Et encore cet infâme hymne de rock à radio qui accumule certains clichés du genre : Good Adivce.
Tempo rapide, riff quasiment punk, évolutions rythmiques grossières et communes et même un couplet vers la fin de la chanson où la voix n'est accompagnée que de la basse et de la batterie. Avant que le refrain reprenne, on s'attendrait presque à entendre un crissement de plectre sur les cordes. Pourquoi pas, histoire de faire les choses à fond ? Avec un effet mégaphone sur la voix.
Horreur...
Même le Black and White des Hives était plus réussi et avait plus de panache (ce panache fut-il constitué de trois plumes de croupion de pigeon)... C'est triste de voir un groupe aussi bon et curieux que les Growlers se vautrer dans tant de vulgaire banalité.

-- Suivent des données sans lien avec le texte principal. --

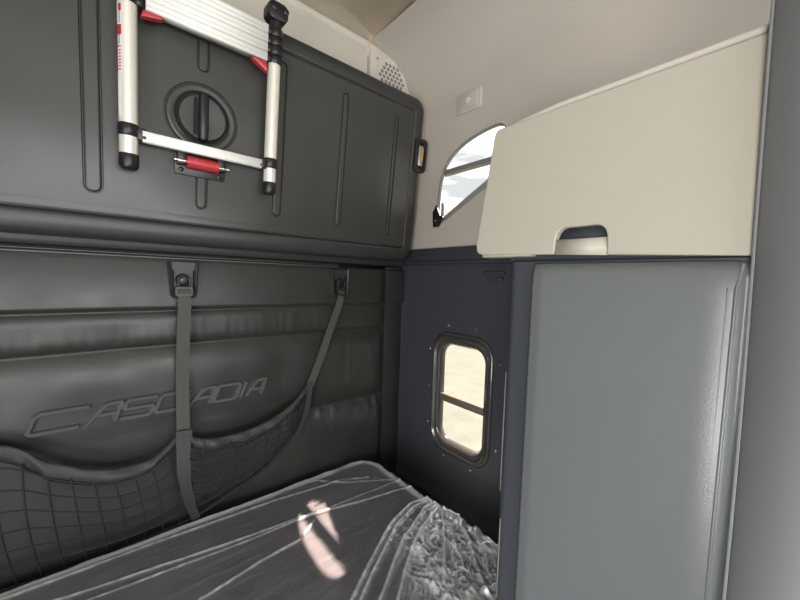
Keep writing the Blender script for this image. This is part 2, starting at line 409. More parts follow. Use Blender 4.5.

Les Growlers ont tenu aussi sur ce disque à affirmer leurs influences reggae. Jusqu'ici elles étaient subtilement mélangées avec les autres influences, on les surprenait sur quelques passages, mais ici elles sont d'avantage mises à l'honneur avec Dull Boy et Going Gets Tuff. Cette dernière est la chanson des Growlers qui fait le plus penser à la musique de Bob Marley, on s'en serait allègrement passé.
Pour autant ces deux chansons, qui auraient été les pires des albums précédents, sont les meilleures ici, c'est dire...
Une chose se confirme à l'écoute de Love Test : cet album est considérablement ce que les Growlers ont fait de plus mièvre. Le refrain est particulièrement dégueulasse tant il est sirupeux. Sur Rare Hearts on trouve même un couplet en spoken-word, le gros truc de lover à la gomme, pitié ! Et comme si ça ne suffisait pas, on a ajouté quelques petits glissandos façon hawaïens. Seigneur...
Le coup de grâce est porté avec Purgatory Drive : jamais des guitares électro-acoustiques n'ont eut un son aussi vilain, même aux concerts estivaux donnés par des musiciens en catogan dans les mauvais restaurants de stations balnéaires populaires où l'odeur de graillon se mêle avec celle de crème solaire et où des vendeurs roms vous proposent avec insistance d'affreux joujoux clignotants en plastique.
La rupture entre Gilded Pleasures, qui s'inscrivait dans une continuité, est considérable et incompréhensible, le son du groupe est affreusement métamorphosé, ce n'est plus le même univers esthétique et musical, ce n'est plus non plus la même qualité, ce n'est plus le même niveau, c'est une déchéance.
À moins d'un miracle, c'en est terminé des Growlers, leur dernière bonne chanson sortie s'appelle Monotonia, le changement est assassinat prompt.